«En aquel tiempo, a algunos que teniéndose por justos se sentían seguros de sí mismos y despreciaban a los demás, dijo Jesús esta parábola: “Dos hombres subieron al templo a orar. Uno era fariseo; el otro, un publicano. El fariseo, erguido, oraba así en su interior: ‘¡Oh Dios!, te doy gracias porque no soy como los demás: ladrones, injustos, adúlteros; ni como ese publicano. Ayuno dos veces por semana y pago el diezmo de todo lo que tengo’. El publicano, en cambio, se quedó atrás y no se atrevía ni a levantar los ojos al cielo; solo golpeaba el pecho, diciendo: ‘¡Oh Dios!, ten compasión de este pecador’. Os digo que este bajó a su casa justificado, y aquel no. Porque todo el que se enaltece será humillado, y el que se humilla será enaltecido”». (Lc 18,9-14)
El pasaje del evangelio que hoy ofrece la liturgia —propio de Lucas— es bien conocido. Se trata de una parábola que pretende poner de relieve la diferencia de posturas o actitudes frente a Dios (la actitud correcta está perfectamente apoyada o avalada por las otras dos lecturas litúrgicas: Os 6,1-6 y Sal 51,3-4.18-19.20-21). El hecho de que se trate de una parábola nos exime de tener que discutir si la escena que se narra sucedió en realidad o no: la verdad del relato no reside en su veracidad histórica.

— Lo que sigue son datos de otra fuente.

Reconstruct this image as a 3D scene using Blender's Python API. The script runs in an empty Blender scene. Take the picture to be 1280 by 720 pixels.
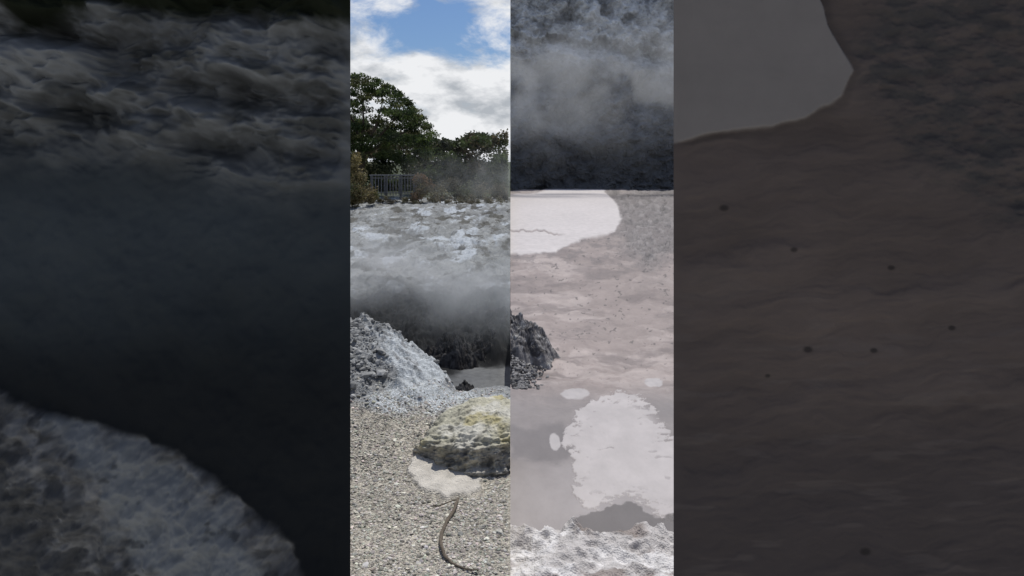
import bpy, math, random
import numpy as np
random.seed(3); rng=np.random.default_rng(5)
F=900.0; EYE=1.6; HV=200.0; CX=638.0
sc=bpy.context.scene
sc.view_settings.view_transform='Standard'; sc.view_settings.look='None'; sc.view_settings.exposure=0; sc.view_settings.gamma=1

# ---------- noise ----------
def h2(ix,iy,s):
    n=(ix.astype(np.int64)*374761393+iy.astype(np.int64)*668265263+s*144269504)&0xffffffff
    n=((n^(n>>13))*1274126177)&0xffffffff
    return ((n^(n>>16))&0xffff)/65535.0
def vn(x,y,s=0):
    x=np.asarray(x,float);y=np.asarray(y,float)
    ix=np.floor(x);iy=np.floor(y);fx=x-ix;fy=y-iy
    fx=fx*fx*fx*(fx*(fx*6-15)+10);fy=fy*fy*fy*(fy*(fy*6-15)+10)
    a=h2(ix,iy,s);b=h2(ix+1,iy,s);c=h2(ix,iy+1,s);d=h2(ix+1,iy+1,s)
    return ((a*(1-fx)+b*fx)*(1-fy)+(c*(1-fx)+d*fx)*fy)*2-1
def fbm(x,y,s=0,o=5,g=.5):
    t=0;a=1;n=0
    for i in range(o):
        c_,s_=math.cos(i*.7+.3),math.sin(i*.7+.3)
        t=t+a*vn((x*c_-y*s_)*2**i+i*7.3,(x*s_+y*c_)*2**i+i*3.1,s+i);n+=a;a*=g
    return t/n
def ridge(x,y,s=0,o=5,g=.5):
    t=0;a=1;n=0
    for i in range(o):
        c_,s_=math.cos(i*.9+.5),math.sin(i*.9+.5)
        t=t+a*(1-2*np.abs(vn((x*c_-y*s_)*2**i+i*5.3,(x*s_+y*c_)*2**i+i*9.1,s+i)));n+=a;a*=g
    return t/n
def ss(a,b,x):
    t=np.clip((x-a)/(b-a),0,1);return t*t*(3-2*t)
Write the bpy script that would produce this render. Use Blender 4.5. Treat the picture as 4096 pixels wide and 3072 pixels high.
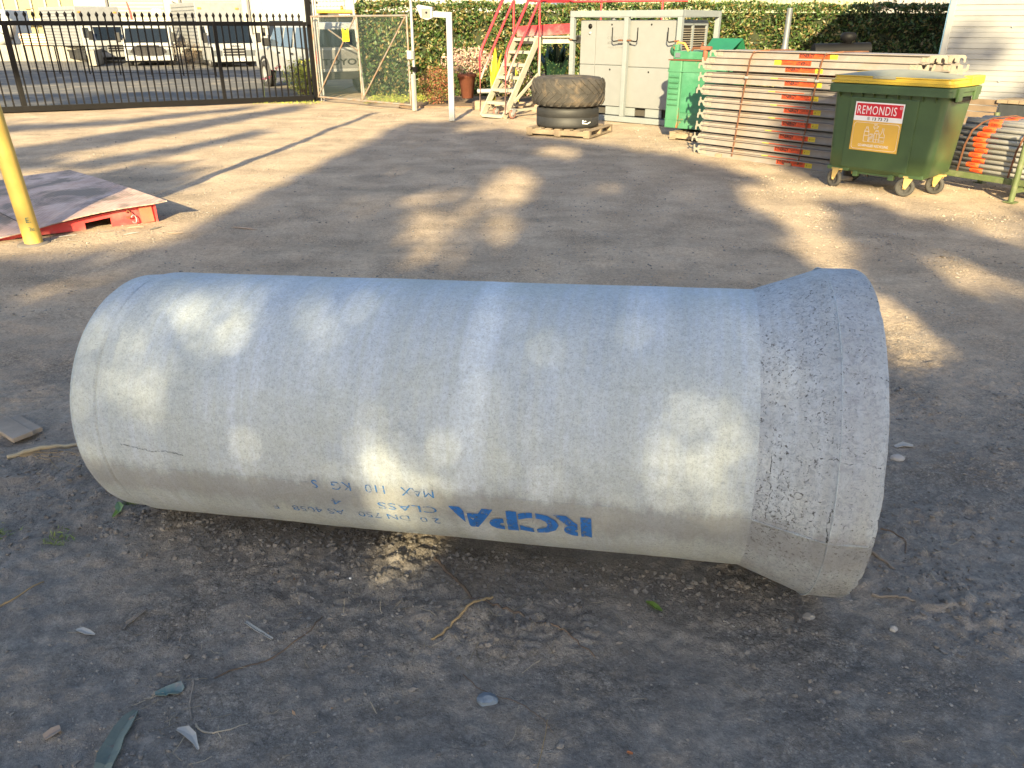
import bpy, bmesh, math, random
import numpy as np
from mathutils import Vector, Matrix
PI = math.pi
R = math.radians
for o in list(bpy.data.objects): bpy.data.objects.remove(o)
sc = bpy.context.scene
COL = sc.collection
random.seed(7)
RNG = np.random.default_rng(11)

# ------------------------------------------------------------------ camera, sky, sun, exposure
cam_d = bpy.data.cameras.new('camera'); cam = bpy.data.objects.new('camera', cam_d); COL.objects.link(cam)
cam.location = (0, 0, 1.6962)
cam.rotation_euler = (R(90 - 24.97), R(-0.1), 0)
cam_d.sensor_width = 36.0; cam_d.lens = 768.03 / 1024 * 36.0
cam_d.clip_end = 2000; cam_d.clip_start = 0.05
sc.camera = cam
SUN_AZ, SUN_EL = 7.0, 21.0          # light travels towards +Y, 7 degrees to the right, 21 degrees down
w = bpy.data.worlds.new('World'); sc.world = w; w.use_nodes = True
nt = w.node_tree; nt.nodes.clear()
out = nt.nodes.new('ShaderNodeOutputWorld'); bg = nt.nodes.new('ShaderNodeBackground'); sky = nt.nodes.new('ShaderNodeTexSky')
sky.sky_type = 'NISHITA'; sky.sun_disc = False; sky.sun_elevation = R(SUN_EL); sky.sun_rotation = R(180 + SUN_AZ)
sky.air_density = 1.0; sky.dust_density = 1.6; sky.ozone_density = 1.0
bg.inputs['Strength'].default_value = 0.085
nt.links.new(sky.outputs[0], bg.inputs[0]); nt.links.new(bg.outputs[0], out.inputs[0])
sd = bpy.data.lights.new('sun', 'SUN'); sd.energy = 5.0; sd.angle = R(0.6); sd.color = (1.0, 0.82, 0.47)
sun = bpy.data.objects.new('sun', sd); COL.objects.link(sun)
LD = Vector((math.sin(R(SUN_AZ)) * math.cos(R(SUN_EL)), math.cos(R(SUN_AZ)) * math.cos(R(SUN_EL)), -math.sin(R(SUN_EL))))
sun.rotation_euler = LD.to_track_quat('-Z', 'Y').to_euler(); sun.location = (0, -5, 12)
sc.view_settings.view_transform = 'Standard'; sc.view_settings.look = 'None'
sc.view_settings.exposure = 2.0; sc.view_settings.gamma = 1.0

# ------------------------------------------------------------------ materials
def rgb(h):
    "sRGB hex to linear"
    v = [int(h[i:i + 2], 16) / 255 for i in (0, 2, 4)]
    return tuple(x / 12.92 if x <= .04045 else ((x + .055) / 1.055) ** 2.4 for x in v)
def newmat(name):
    m = bpy.data.materials.new(name); m.use_nodes = True
    n = m.node_tree; n.nodes.clear()
    o = n.nodes.new('ShaderNodeOutputMaterial'); b = n.nodes.new('ShaderNodeBsdfPrincipled')
    n.links.new(b.outputs[0], o.inputs[0])
    return m, n, b, o
def N(n, t, **k):
    x = n.nodes.new(t)
    for a, v in k.items():
        if a.startswith('i_'):
            s = a[2:]; x.inputs[int(s) if s.isdigit() else s.replace('_', ' ')].default_value = v
        else: setattr(x, a, v)
    return x
def noise(n, vec, scale, detail=4, rough=.55, dist=0.0):
    x = N(n, 'ShaderNodeTexNoise', i_Scale=scale, i_Detail=detail, i_Roughness=rough, i_Distortion=dist)
    n.links.new(vec, x.inputs['Vector']); return x.outputs['Fac']
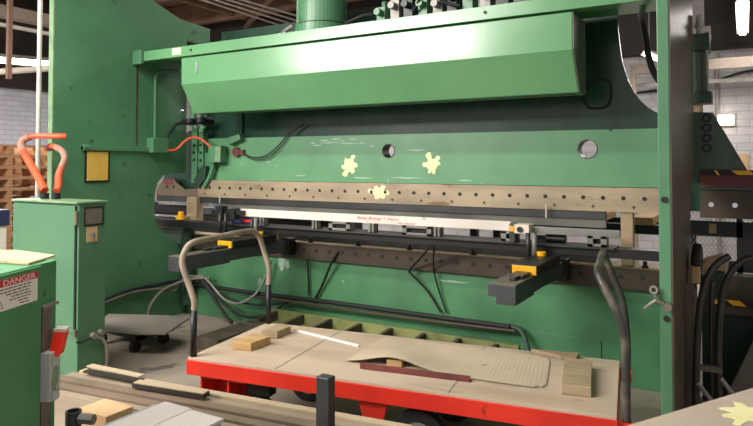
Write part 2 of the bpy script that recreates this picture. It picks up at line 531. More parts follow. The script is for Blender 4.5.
part('ram_cable', MB().tube([(-1.02, 4.918, 2.03), (-1.0, 4.918, 2.02), (-.90, 4.918, 2.025), (-.86, 4.918, 2.08), (-.86, 4.918, 2.2), (-.93, 4.918, 2.235), (-1.02, 4.918, 2.19), (-1.06, 4.918, 2.10), (-1.02, 4.918, 2.03)], .008), BLACKM, parent=ram)
for k in range(3):
    part('ram_screw', MB().cyl((-.90 + .05 * k, 4.874, 1.87 - .02 * (k % 2)), (-.90 + .05 * k, 4.866, 1.87 - .02 * (k % 2)), .008, n=8), BLACKM, parent=ram)

# clamp strip at the foot of the ram with its row of bolts
cs = part('clamp_strip', MB().prism([(-5.03, 1.25), (-.37, 1.25), (-.37, 1.428), (-5.03, 1.43)], 'y', 4.84, 4.874), TOOL, .002)
part('clamp_lug', MB().prism([(-5.68, 1.25), (-5.032, 1.25), (-5.032, 1.335), (-5.24, 1.325), (-5.33, 1.375), (-5.40, 1.435), (-5.56, 1.435), (-5.60, 1.40), (-5.66, 1.33)], 'y', 4.84, 4.874), LUG, .004, parent=cs, label='dark brown end lug of the clamp strip')
csr = part('clamp_strip', MB().box(-.268, .34, 4.84, 4.93, 1.235, 1.42), TOOLD, .002, label='dark brown clamp strip at the right end, shadow put into its colour')  # the dark brown also carries the shadow at this end
part('red_tip', MB().box(-5.555, -5.405, 4.836, 4.84, 1.375, 1.437), MAROON, parent=cs, label='dull red painted lug tip')
b0 = part('bolt', MB().cyl((-5.0, 4.842, 1.352), (-5.0, 4.836, 1.352), .015, n=14), BLACKM, parent=cs)
s0 = part('set_screw', MB().cyl((-4.93, 4.842, 1.288), (-4.93, 4.836, 1.288), .011, n=10), TOOLD, parent=cs)
for k in range(1, 33):
    dup_part(b0, (.1413 * k, 0, 0))
for k in range(1, 16):
    dup_part(s0, (.2826 * k, 0, 0))
for x in (-5.5, -5.4):
    dup_part(b0, (x + 5.0, 0, 0))
part('paint_splat', splat(-2.80, 1.345, .075, 11, 4.84, 6, 1.35), PALEY, parent=cs, label='pale yellow paint splat on the clamp strip')
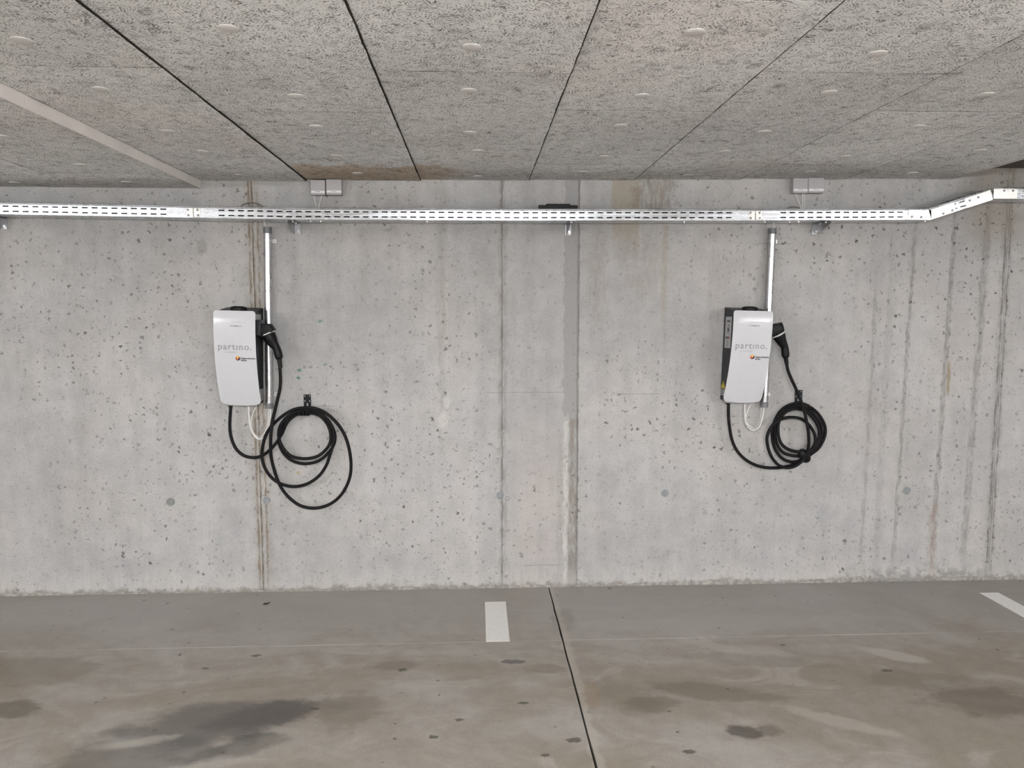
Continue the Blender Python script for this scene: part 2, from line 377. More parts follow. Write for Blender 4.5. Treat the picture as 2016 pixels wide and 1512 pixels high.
M_CRUST = plain('lime_crust', (.34, .325, .30), .95, spec=.1, var=.25, scale=45.)
M_LEAF = plain('dry_leaf', (.10, .065, .02), .8)
M_LAMPB = plain('lamp_housing', (.6, .6, .6), .5)
_t = NT('lamp_diffuser'); _t.b.inputs['Emission Color'].default_value = (.985, .985, 1, 1); _t.b.inputs['Emission Strength'].default_value = LAMP
M_LAMP = _t.done((.8, .8, .8), .5)

# ------------------------------------------------------------------ mesh helpers
def obj(name, me, mat, parent=None, smooth=False, bevel=0., seg=2):
    if isinstance(me, bmesh.types.BMesh):
        bm = me; me = bpy.data.meshes.new(name)
        bmesh.ops.recalc_face_normals(bm, faces=bm.faces)
        if bevel:
            bmesh.ops.bevel(bm, geom=[e for e in bm.edges if len(e.link_faces) == 2 and e.calc_face_angle(0) > .5], offset=bevel, segments=seg, affect='EDGES', profile=.5, clamp_overlap=True)
        for f in bm.faces: f.smooth = smooth
        bm.to_mesh(me); bm.free()
    o = bpy.data.objects.new(name, me); C.objects.link(o)
    if mat is not None and not me.materials: me.materials.append(mat)
    if parent: o.parent = parent
    if smooth and hasattr(me, 'set_sharp_from_angle'): me.set_sharp_from_angle(angle=math.radians(40))
    return o
def empty(name, loc=(0, 0, 0), rot=(0, 0, 0)):
    o = bpy.data.objects.new(name, None); C.objects.link(o); o.location = loc; o.rotation_euler = rot
    o.empty_display_size = .05; return o
def tag(o, label, cat, group=None):
    o['label'] = label; o['category'] = cat
    if group: o['group'] = group
    return o
def struct(o): o['kind'] = 'structure'; return o
def add_box(bm, x0, x1, y0, y1, z0, z1):
    v = [bm.verts.new(p) for p in ((x0, y0, z0), (x1, y0, z0), (x1, y1, z0), (x0, y1, z0), (x0, y0, z1), (x1, y0, z1), (x1, y1, z1), (x0, y1, z1))]
    for f in ((0, 3, 2, 1), (4, 5, 6, 7), (0, 1, 5, 4), (1, 2, 6, 5), (2, 3, 7, 6), (3, 0, 4, 7)): bm.faces.new([v[i] for i in f])
    return v
def box(*a):
    bm = bmesh.new(); add_box(bm, *a); return bm
def prism(pts, lo, hi, axis='y', bm=None):
    """polygon pts in the other two axes, extruded along axis"""
    bm = bm or bmesh.new()
    mk = {'y': lambda p, h: (p[0], h, p[1]), 'x': lambda p, h: (h, p[0], p[1]), 'z': lambda p, h: (p[0], p[1], h)}[axis]
    a = [bm.verts.new(mk(p, lo)) for p in pts]; b = [bm.verts.new(mk(p, hi)) for p in pts]
    bm.faces.new(a); bm.faces.new(b[::-1])
    for i in range(len(pts)): j = (i + 1) % len(pts); bm.faces.new((a[i], b[i], b[j], a[j]))
    return bm
def disc(r, h, seg=20, axis='y', dome=0., bm=None, at=(0, 0, 0)):
    """short cylinder growing from 0 towards -axis (y) or -z, with a rounded rim"""
    bm = bm or bmesh.new(); rows = [(r, 0), (r, h * .7), (r * .9, h), (r * .45, h + dome)]
    rings = []
    for rr, hh in rows:
        ring = []
        for i in range(seg):
            a = 2 * PI * i / seg; p = (rr * math.cos(a), rr * math.sin(a))
            q = (p[0], -hh, p[1]) if axis == 'y' else ((p[0], p[1], -hh) if axis == 'z' else ((p[0], p[1], hh) if axis == '+z' else (hh, p[0], p[1])))
            ring.append(bm.verts.new((q[0] + at[0], q[1] + at[1], q[2] + at[2])))
        rings.append(ring)
    for a, b in zip(rings, rings[1:]):
        for i in range(seg): j = (i + 1) % seg; bm.faces.new((a[i], a[j], b[j], b[i]))
    bm.faces.new(rings[-1]); bm.faces.new(rings[0][::-1]); return bm
def spline(pts, step=.008):
    """centripetal-free Catmull-Rom through 3-D points (last component may be a radius)"""
    P = [np.array(p, float) for p in pts]; P = [2 * P[0] - P[1]] + P + [2 * P[-1] - P[-2]]; out = []
    for i in range(1, len(P) - 2):
        n = max(2, int(np.linalg.norm((P[i + 1] - P[i])[:3]) / step))
        for k in range(n):
            u = k / n
            out.append(.5 * (2 * P[i] + (P[i + 1] - P[i - 1]) * u + (2 * P[i - 1] - 5 * P[i] + 4 * P[i + 1] - P[i + 2]) * u * u + (3 * P[i] - P[i - 1] - 3 * P[i + 1] + P[i + 2]) * u ** 3))
    out.append(P[-2]); return out
def tube(path, r=None, sides=10, bm=None):
    bm = bm or bmesh.new(); P = [Vector(p[:3]) for p in path]
    R = [r if r is not None else p[3] for p in path]
    T = [(P[min(i + 1, len(P) - 1)] - P[max(i - 1, 0)]).normalized() for i in range(len(P))]
    nrm = T[0].orthogonal().normalized(); rings = []
    for i, p in enumerate(P):
        nrm = (nrm - T[i] * nrm.dot(T[i])).normalized(); bn = T[i].cross(nrm)
        rings.append([bm.verts.new(p + (nrm * math.cos(2 * PI * k / sides) + bn * math.sin(2 * PI * k / sides)) * R[i]) for k in range(sides)])
    for a, b in zip(rings, rings[1:]):
        for k in range(sides): j = (k + 1) % sides; bm.faces.new((a[k], a[j], b[j], b[k]))
    bm.faces.new(rings[0][::-1]); bm.faces.new(rings[-1]); return bm
def text_mesh(s, size, space=1., bold=0., align='LEFT'):
    cu = bpy.data.curves.new('print', 'FONT'); cu.body = s; cu.size = size; cu.space_character = space; cu.offset = bold
    cu.align_x = align; cu.resolution_u = 3
    o = bpy.data.objects.new('print', cu); C.objects.link(o)
    dg = bpy.context.evaluated_depsgraph_get(); me = bpy.data.meshes.new_from_object(o.evaluated_get(dg))
    bpy.data.objects.remove(o); bpy.data.curves.remove(cu); me.materials.clear(); return me

# ------------------------------------------------------------------ the setting
ZC, ZL, ZH = 2.318, 2.263, 2.41          # boards, lowered boards on the left, raw slab on the right
XL, XR, YB = -7.5, 7.5, -11.0
STEP, EDGE = -1.497, 2.70
def zc(x): return ZC + .011 * max(min(x, 2.7), -1.5)
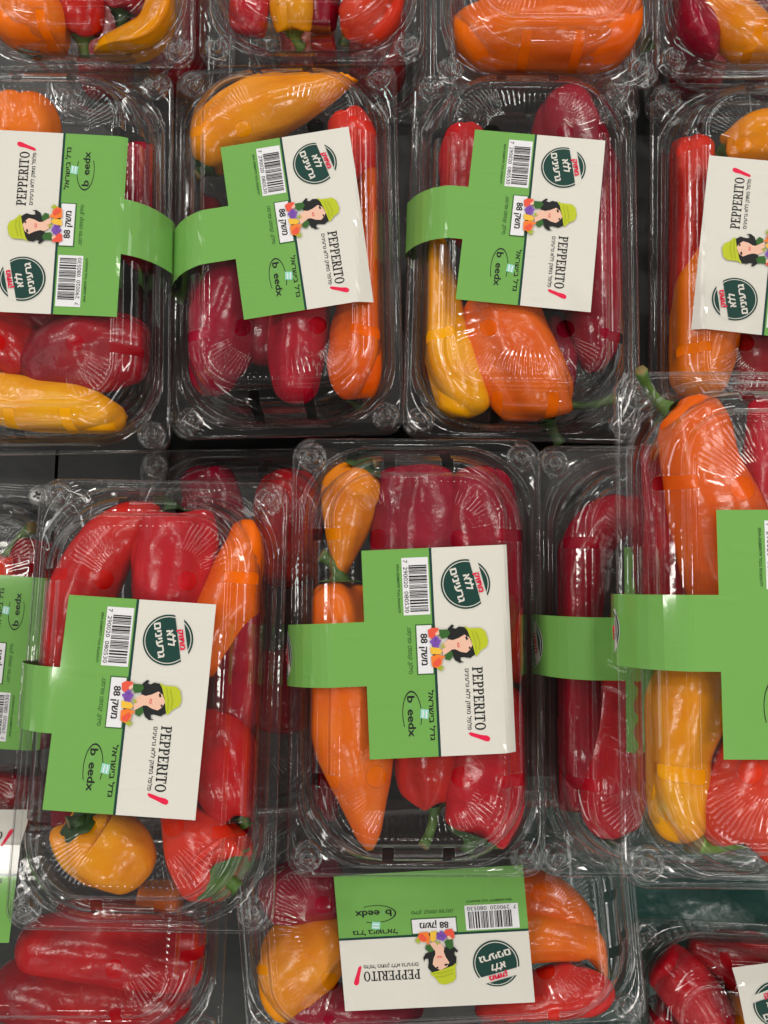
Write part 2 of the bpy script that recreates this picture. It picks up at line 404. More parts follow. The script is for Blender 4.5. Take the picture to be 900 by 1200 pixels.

Por otra parte, al tratarse de una parábola, probablemente haya que buscar en ella el elemento «extravagante» o «excéntrico» que suele caracterizar las parábolas de Jesús (exorbitantes cantidades de dinero perdonadas, comportamientos completamente inusuales de algunos personajes, etc.), es decir, esos elementos «extraordinarios» que se cuelan en historias «normales» de la vida con las que Jesús pretende transmitir una enseñanza. Quizá ese elemento lo encontremos precisamente en la caracterización de los dos personajes de la parábola.
Dos hombres de muy diversa condición desde el punto de vista religioso coinciden rezando en el templo. Uno, el fariseo, se comporta arrogantemente, haciendo valer su meritoria actuación ante Dios; el otro, un publicano (recaudador de impuestos), actúa humildemente. Aunque sin duda hubiera sus excepciones, en el mundo de Jesús los papeles estarían normalmente invertidos, siendo el humilde el fariseo y el prepotente el publicano. (El problema que tenemos con los fariseos es que solemos pensar en ellos no como miembros concretos de un grupo judío de la época de Jesús mayoritariamente honrados y religiosos, sino como una categoría caricaturizada de creyentes —presente en cualquier ámbito humano, religioso o no— conforme al texto de Mt 23.)
En la parábola tiene mucha importancia la «justificación» —término central también en Pablo—, que no es otra cosa que Dios declare y haga justo al hombre, ya que este, por sus propios méritos, sería incapaz de alcanzar la salvación de Dios. Las acciones que declara el fariseo de la historia —no ser ladrón, injusto, adúltero; ayunar (más de lo que exige la Ley) y pagar el diezmo— no son malas, todo lo contrario. El problema es querer «comprar» con ellas la justicia, la salvación. Por eso el que regresa del templo justificado es el publicano, porque se ha abandonado en las manos misericordiosas de Dios para que sea él quien lo salve o lo declare justo a pesar de sus pecados.
Todo este discurso está dicho en la parábola también con las posturas corporales de los personajes, de modo que bien podría hablarse de una «topología paradójica»: el fariseo, de pie, erguido y por delante; el publicano, atrás, con la cabeza gacha —sin levantar los ojos al cielo— y dándose golpes de pecho. Esa topología paradójica en la que lo aparentemente valioso es desechado y viceversa no solo está plasmada, a modo de lema, en la frase final del pasaje evangélico de hoy —«el que se enaltece será humillado, y el que se humilla será enaltecido»—, sino que está también grabada en el corazón del Dios de Jesús, marcando así toda su actuación y su querer.